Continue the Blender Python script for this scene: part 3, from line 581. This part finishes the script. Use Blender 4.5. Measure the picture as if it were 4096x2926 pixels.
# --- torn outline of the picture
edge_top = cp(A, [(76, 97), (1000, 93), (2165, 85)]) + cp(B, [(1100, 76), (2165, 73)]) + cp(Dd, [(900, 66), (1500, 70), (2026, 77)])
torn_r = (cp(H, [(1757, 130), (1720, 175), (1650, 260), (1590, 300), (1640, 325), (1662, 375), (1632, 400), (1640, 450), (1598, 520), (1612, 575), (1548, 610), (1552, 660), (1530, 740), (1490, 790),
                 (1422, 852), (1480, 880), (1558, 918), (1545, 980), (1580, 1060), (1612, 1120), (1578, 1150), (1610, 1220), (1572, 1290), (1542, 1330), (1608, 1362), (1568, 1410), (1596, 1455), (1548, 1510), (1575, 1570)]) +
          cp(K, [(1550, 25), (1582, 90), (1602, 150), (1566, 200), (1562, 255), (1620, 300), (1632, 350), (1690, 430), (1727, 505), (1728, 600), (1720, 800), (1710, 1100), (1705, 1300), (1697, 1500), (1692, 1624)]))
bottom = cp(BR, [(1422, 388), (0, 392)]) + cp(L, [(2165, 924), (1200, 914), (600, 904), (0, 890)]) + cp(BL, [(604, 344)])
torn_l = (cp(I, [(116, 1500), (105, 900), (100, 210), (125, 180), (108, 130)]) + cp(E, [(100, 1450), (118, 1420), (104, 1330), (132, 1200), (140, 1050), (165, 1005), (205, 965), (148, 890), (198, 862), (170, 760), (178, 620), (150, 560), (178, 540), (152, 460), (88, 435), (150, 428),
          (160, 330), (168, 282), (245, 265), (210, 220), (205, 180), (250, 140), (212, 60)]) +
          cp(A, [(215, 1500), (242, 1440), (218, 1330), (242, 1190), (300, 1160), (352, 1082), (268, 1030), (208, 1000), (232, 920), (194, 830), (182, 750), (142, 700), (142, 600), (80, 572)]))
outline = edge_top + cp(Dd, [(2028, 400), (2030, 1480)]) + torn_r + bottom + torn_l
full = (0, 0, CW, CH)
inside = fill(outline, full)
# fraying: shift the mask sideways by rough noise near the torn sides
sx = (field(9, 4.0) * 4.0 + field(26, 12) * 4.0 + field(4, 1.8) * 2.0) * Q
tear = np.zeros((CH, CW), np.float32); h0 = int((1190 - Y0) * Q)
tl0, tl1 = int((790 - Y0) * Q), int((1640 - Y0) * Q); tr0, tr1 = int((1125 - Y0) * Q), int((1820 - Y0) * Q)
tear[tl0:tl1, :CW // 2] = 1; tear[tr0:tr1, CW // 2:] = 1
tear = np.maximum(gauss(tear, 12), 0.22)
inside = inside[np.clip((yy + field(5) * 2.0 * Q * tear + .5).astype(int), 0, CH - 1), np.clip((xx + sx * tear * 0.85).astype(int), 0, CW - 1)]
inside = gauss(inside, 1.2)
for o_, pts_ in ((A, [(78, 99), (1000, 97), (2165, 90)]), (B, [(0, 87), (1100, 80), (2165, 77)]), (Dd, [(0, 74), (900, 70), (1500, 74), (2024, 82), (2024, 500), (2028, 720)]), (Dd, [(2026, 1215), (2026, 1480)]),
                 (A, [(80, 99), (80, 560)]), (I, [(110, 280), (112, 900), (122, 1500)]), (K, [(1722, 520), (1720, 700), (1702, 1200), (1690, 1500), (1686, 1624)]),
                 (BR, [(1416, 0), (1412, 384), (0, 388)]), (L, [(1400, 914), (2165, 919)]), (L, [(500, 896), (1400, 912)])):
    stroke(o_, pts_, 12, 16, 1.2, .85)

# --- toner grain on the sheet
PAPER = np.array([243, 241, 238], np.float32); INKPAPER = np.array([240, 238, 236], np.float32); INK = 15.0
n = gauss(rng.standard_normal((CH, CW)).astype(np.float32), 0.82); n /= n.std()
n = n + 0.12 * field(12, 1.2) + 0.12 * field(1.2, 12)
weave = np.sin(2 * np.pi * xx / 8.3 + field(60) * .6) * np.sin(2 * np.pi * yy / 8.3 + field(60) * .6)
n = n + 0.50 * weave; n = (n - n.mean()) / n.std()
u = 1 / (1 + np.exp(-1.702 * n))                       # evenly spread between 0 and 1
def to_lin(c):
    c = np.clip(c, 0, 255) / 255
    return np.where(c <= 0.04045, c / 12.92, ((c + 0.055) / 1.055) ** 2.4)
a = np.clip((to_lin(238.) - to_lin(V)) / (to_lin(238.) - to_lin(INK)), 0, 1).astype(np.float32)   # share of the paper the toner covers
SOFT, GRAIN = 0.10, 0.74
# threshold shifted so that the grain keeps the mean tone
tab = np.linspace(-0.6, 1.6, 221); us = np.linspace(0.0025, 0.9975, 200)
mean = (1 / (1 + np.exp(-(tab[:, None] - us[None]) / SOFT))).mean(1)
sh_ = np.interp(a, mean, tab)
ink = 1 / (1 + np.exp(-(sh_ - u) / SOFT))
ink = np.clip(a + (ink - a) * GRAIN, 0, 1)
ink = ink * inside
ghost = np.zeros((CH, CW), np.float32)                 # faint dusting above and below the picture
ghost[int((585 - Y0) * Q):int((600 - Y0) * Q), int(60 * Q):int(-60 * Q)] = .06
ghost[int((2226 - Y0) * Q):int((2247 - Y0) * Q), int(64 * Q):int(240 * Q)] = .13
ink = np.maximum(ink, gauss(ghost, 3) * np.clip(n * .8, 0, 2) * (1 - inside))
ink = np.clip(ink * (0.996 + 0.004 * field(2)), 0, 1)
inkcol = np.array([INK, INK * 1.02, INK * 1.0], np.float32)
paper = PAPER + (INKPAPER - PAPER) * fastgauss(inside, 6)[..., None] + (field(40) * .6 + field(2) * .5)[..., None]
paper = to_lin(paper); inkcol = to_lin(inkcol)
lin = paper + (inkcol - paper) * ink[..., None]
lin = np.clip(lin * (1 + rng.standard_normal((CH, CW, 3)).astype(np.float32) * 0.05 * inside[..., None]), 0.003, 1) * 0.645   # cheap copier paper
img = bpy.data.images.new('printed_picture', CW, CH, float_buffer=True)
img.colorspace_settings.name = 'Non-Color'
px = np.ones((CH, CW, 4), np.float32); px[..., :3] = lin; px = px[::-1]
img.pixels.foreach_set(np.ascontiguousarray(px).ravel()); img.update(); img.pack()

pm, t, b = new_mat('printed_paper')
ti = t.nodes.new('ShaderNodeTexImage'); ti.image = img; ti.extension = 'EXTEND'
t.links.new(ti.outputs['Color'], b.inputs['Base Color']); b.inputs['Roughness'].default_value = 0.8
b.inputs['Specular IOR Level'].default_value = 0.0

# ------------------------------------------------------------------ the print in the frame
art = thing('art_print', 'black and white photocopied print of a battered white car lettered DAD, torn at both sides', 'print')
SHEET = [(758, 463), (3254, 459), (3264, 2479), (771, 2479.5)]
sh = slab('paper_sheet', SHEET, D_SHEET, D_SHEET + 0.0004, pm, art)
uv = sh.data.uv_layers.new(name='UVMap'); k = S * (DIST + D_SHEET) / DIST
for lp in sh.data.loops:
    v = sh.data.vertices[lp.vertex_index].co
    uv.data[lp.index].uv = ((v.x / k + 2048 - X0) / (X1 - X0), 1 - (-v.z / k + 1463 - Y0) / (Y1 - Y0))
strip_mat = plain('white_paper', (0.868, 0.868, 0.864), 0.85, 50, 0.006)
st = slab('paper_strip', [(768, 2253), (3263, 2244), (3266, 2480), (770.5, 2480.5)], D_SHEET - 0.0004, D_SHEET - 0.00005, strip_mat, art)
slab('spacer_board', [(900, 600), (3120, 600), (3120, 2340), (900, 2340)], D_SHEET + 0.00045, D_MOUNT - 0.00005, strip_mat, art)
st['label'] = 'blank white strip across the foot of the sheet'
######
# [What this task involves]
Which lines include the word "pixels"? List them all.

# [Solved problem]
Continue the Blender Python script for this scene: part 3, from line 581. This part finishes the script. Use Blender 4.5. Measure the picture as if it were 4096x2926 pixels.
img.pixels.foreach_set(np.ascontiguousarray(px).ravel()); img.update(); img.pack()